Instruction: Your task is to transcribe all the entries exactly, excluding pictures.

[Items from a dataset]
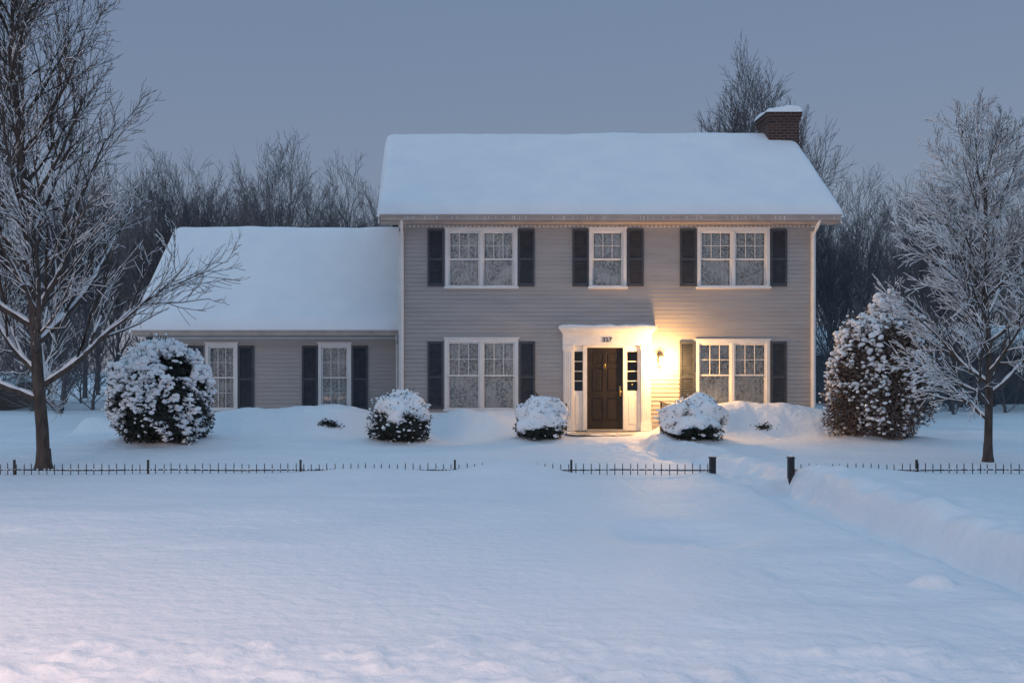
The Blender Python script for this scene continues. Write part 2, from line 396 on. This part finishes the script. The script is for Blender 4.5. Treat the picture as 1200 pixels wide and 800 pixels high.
dr.box(dx0,dx0+st,yd,yd+.02,dz0,dz1); dr.box(dx1-st,dx1,yd,yd+.02,dz0,dz1); cx=(dx0+dx1)/2
rz=[(dz0,dz0+.22),(dz0+.80,dz0+.96),(dz0+1.56,dz0+1.68),(dz1-.13,dz1)]
for a,b in rz: dr.box(dx0+st,dx1-st,yd+.001,yd+.02,a,b)
for (a,b) in ((rz[0][1],rz[1][0]),(rz[1][1],rz[2][0]),(rz[2][1],rz[3][0])):
    dr.box(cx-.05,cx+.05,yd+.002,yd+.02,a,b)
    for (u,v) in ((dx0+st,cx-.05),(cx+.05,dx1-st)): dr.box(u+.035,v-.035,yd+.006,yd+.02,a+.035,b-.035)
dr.obj('front_door',[M_door],house,bevel=.004)
kb=MB(); kb.tube([(dx1-.06,yd-.002,1.12),(dx1-.06,yd-.05,1.12),(dx1-.06,yd-.075,1.12)],[.022,.03,.012],10); kb.box(dx1-.085,dx1-.035,yd-.012,yd-.001,1.0,1.26)
kb.tube([(cx,yd-.01,1.80),(cx,yd-.03,1.80)],[.035,.02],10); kb.tube([(cx-.035,yd-.02,1.78),(cx,yd-.025,1.70),(cx+.035,yd-.02,1.78)],[.008]*3,6)
kb.tube([(4.80,yd-.055,1.30),(4.80,yd-.08,1.30)],[.02,.015],8)
kb.obj('door_hardware',[M_brass],house,smooth=True)
stp=MB(); stp.box(2.95,5.55,24.15,25.37,-.3,.10); stp.box(3.2,5.3,23.75,24.149,-.3,-.02); stp.box(3.62,4.6,25.25,25.46,.101,.158); stp.obj('front_step',[M_conc],house,bevel=.01)
trim.obj('white_trim',[M_white],house,bevel=.004)
glass.obj('window_panes',[M_glass],house); lace.obj('lace_curtains',[M_lace],house,smooth=True); shut.obj('louvered_shutters',[M_shut],house); intr.obj('dark_rooms',[M_dark],house)
X,Y=np.meshgrid(np.linspace(2.9,5.6,70),np.linspace(24.05,25.3,40))
grid_obj('step_snow',X,Y,.10+.03*fbm(X*3,Y*3,3)+.05*np.clip(np.abs(X-4.15)-.7,0,1)-.008,M_snow,house)
snowb.obj('ledge_snow',[M_snow],house,smooth=True)
cu=bpy.data.curves.new('house_number','FONT'); cu.body='327'; cu.size=.17; cu.extrude=.006; cu.align_x='CENTER'; cu.materials.append(M_iron)
to=bpy.data.objects.new('house_number',cu); scene.collection.objects.link(to); to.location=(4.15,y-.134,2.38); to.rotation_euler=(math.pi/2,0,0); attach(to,house)
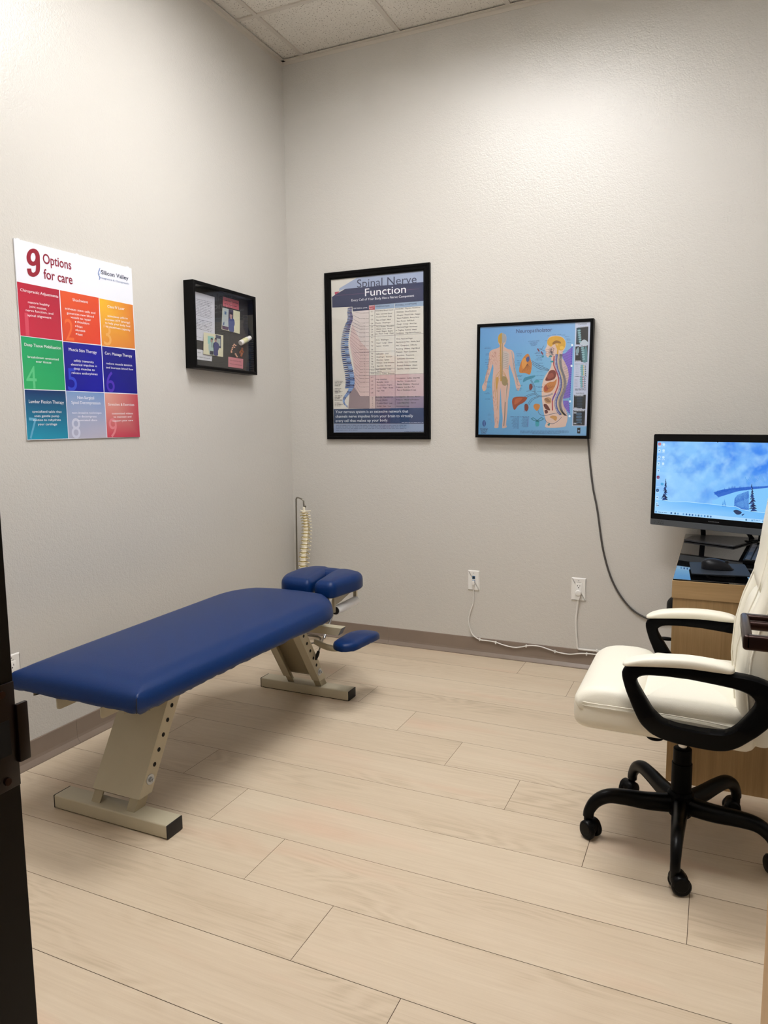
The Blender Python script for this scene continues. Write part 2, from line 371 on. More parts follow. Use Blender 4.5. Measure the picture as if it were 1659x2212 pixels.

Exercise answer:
The Blender Python script for this scene continues. Write part 2, from line 396 on. This part finishes the script. The script is for Blender 4.5. Treat the picture as 1200 pixels wide and 800 pixels high.
dr.box(dx0,dx0+st,yd,yd+.02,dz0,dz1); dr.box(dx1-st,dx1,yd,yd+.02,dz0,dz1); cx=(dx0+dx1)/2
rz=[(dz0,dz0+.22),(dz0+.80,dz0+.96),(dz0+1.56,dz0+1.68),(dz1-.13,dz1)]
for a,b in rz: dr.box(dx0+st,dx1-st,yd+.001,yd+.02,a,b)
for (a,b) in ((rz[0][1],rz[1][0]),(rz[1][1],rz[2][0]),(rz[2][1],rz[3][0])):
    dr.box(cx-.05,cx+.05,yd+.002,yd+.02,a,b)
    for (u,v) in ((dx0+st,cx-.05),(cx+.05,dx1-st)): dr.box(u+.035,v-.035,yd+.006,yd+.02,a+.035,b-.035)
dr.obj('front_door',[M_door],house,bevel=.004)
kb=MB(); kb.tube([(dx1-.06,yd-.002,1.12),(dx1-.06,yd-.05,1.12),(dx1-.06,yd-.075,1.12)],[.022,.03,.012],10); kb.box(dx1-.085,dx1-.035,yd-.012,yd-.001,1.0,1.26)
kb.tube([(cx,yd-.01,1.80),(cx,yd-.03,1.80)],[.035,.02],10); kb.tube([(cx-.035,yd-.02,1.78),(cx,yd-.025,1.70),(cx+.035,yd-.02,1.78)],[.008]*3,6)
kb.tube([(4.80,yd-.055,1.30),(4.80,yd-.08,1.30)],[.02,.015],8)
kb.obj('door_hardware',[M_brass],house,smooth=True)
stp=MB(); stp.box(2.95,5.55,24.15,25.37,-.3,.10); stp.box(3.2,5.3,23.75,24.149,-.3,-.02); stp.box(3.62,4.6,25.25,25.46,.101,.158); stp.obj('front_step',[M_conc],house,bevel=.01)
trim.obj('white_trim',[M_white],house,bevel=.004)
glass.obj('window_panes',[M_glass],house); lace.obj('lace_curtains',[M_lace],house,smooth=True); shut.obj('louvered_shutters',[M_shut],house); intr.obj('dark_rooms',[M_dark],house)
X,Y=np.meshgrid(np.linspace(2.9,5.6,70),np.linspace(24.05,25.3,40))
grid_obj('step_snow',X,Y,.10+.03*fbm(X*3,Y*3,3)+.05*np.clip(np.abs(X-4.15)-.7,0,1)-.008,M_snow,house)
snowb.obj('ledge_snow',[M_snow],house,smooth=True)
cu=bpy.data.curves.new('house_number','FONT'); cu.body='327'; cu.size=.17; cu.extrude=.006; cu.align_x='CENTER'; cu.materials.append(M_iron)
to=bpy.data.objects.new('house_number',cu); scene.collection.objects.link(to); to.location=(4.15,y-.134,2.38); to.rotation_euler=(math.pi/2,0,0); attach(to,house)
The Blender Python script for this scene continues. Write part 2, from line 371 on. More parts follow. Use Blender 4.5. Measure the picture as if it were 1659x2212 pixels.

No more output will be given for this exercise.